Should an anniversary necklace match her engagement ring or wedding ring?
Not necessarily, but the metals should be consistent. A white gold or platinum necklace alongside white gold rings creates visual cohesion across all the jewelry she wears. The design styles do not need to match — a simple pendant on an elaborate engagement ring hand is a balanced combination — but the metal tone should be the same for the overall look to read as considered rather than assembled from unrelated pieces.
Can I give a necklace for a non-traditional anniversary (one she values more than the formal date)?
Yes, and in many cases this is more meaningful than the formal anniversary date. The anniversary of the first date, the first trip together, the day the relationship became serious, or a private date that belongs to the two of you: any of these can be engraved on a disc or coordinate pendant, and the specificity of choosing a date she did not expect you to remember is often more powerfully romantic than marking the formal wedding anniversary she knew you would not forget.
What if I do not know her jewelry preferences well enough to choose?

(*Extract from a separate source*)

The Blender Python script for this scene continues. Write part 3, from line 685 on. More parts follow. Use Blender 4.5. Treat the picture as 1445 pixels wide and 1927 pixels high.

Start with what she already wears. The metal she currently wears tells you the metal to choose. The scale of her existing pieces tells you whether to choose something delicate or more substantial. If she consistently wears a specific necklace, a piece that could layer with it or complement it is more likely to be worn than one that replaces it. When completely uncertain: a diamond solitaire pendant on an 18ct white gold chain at 16 to 18 inches is the closest thing to a universal safe choice in fine jewelry — but a safe choice chosen without thought is still less powerful than any of the personalised options chosen with genuine attention.